The roots of “charlatan” are, perhaps fittingly, a bit obscure. According to the Oxford English Dictionary, it is derived from the Italian “ciarlatano,” meaning “babbler,” thought to be from “ciarla,” to prattle or chat, a word possibly formed in imitation of the sound of someone babbling. Etymologist Hugh Rawson, however, identifies “ciarlatano” as a mutation of “cerretano,” a seller of phony Papal indulgences, taken from the name of the Italian village of Cerretto, which supposedly produced many such con artists.

  1. R Stafford:

    I was reading that the word Charlatan is difficult to find a root language for.
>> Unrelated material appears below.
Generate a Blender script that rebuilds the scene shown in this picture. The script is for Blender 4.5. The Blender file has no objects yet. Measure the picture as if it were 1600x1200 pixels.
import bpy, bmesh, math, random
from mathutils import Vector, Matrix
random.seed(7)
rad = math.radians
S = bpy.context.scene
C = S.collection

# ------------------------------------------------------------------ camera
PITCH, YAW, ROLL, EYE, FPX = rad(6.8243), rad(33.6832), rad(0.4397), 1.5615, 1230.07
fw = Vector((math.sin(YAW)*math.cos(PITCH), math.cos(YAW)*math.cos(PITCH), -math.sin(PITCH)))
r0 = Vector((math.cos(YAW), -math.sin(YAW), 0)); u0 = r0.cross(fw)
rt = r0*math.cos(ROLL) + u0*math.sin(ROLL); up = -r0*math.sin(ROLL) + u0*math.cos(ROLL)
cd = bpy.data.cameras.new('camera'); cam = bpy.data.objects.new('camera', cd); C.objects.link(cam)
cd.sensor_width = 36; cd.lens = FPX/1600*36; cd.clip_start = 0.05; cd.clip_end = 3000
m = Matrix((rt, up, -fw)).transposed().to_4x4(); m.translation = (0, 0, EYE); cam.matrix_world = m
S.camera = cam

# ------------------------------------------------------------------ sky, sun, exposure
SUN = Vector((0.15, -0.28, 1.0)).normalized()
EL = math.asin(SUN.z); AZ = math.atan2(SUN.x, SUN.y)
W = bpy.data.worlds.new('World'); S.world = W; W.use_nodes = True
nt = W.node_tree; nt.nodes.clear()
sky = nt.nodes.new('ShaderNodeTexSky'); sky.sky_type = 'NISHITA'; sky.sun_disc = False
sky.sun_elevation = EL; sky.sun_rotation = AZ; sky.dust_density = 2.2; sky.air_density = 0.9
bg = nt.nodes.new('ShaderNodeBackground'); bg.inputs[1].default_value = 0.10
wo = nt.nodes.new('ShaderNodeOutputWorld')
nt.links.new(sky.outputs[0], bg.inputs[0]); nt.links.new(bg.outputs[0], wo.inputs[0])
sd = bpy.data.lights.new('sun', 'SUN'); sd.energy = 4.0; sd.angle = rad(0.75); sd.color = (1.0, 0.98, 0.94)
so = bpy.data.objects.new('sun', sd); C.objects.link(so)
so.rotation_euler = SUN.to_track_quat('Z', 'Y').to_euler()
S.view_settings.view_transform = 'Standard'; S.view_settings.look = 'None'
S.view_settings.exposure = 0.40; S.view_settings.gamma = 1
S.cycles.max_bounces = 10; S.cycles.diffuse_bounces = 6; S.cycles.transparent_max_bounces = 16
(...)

Although the word itself does not show up in a Hebrew or Aramaic dictionary, the root words fit right in line with it. Char= worst quality, bad quality (and in slang means shit or excrement)
    Le/la= to (or to the)
    Tan= modern Hebrew for jackal, but in OT is synonymous with any scavenging animal that preys on the weak.

  2. Villainesse:

    I had to chortle when your earliest Italian/Latin definition comes from the cerretano folk of that poor little village. It would have to have been poor if its best source of income was cheating the Church! Anyway, if selling ‘fake indulgences’ is a charlatan act, isn’t selling the real papally endorsed indulgences even more charlatan? I prefer at least a bit of irony from a good charlatan, and if they’re going to sell something worthless, they should at least keep the profit for themselves!

  3. Oscar:

    I think the world must have deep Latin roots. The word charlatan is used in Spanish to describe a person who talks exaggeratedly, without credibility or conceited. The word charla means informal talk or chat in Spanish

  4. Caleb:

    Charlatan means quack in French, that seems like a more likely origin to me.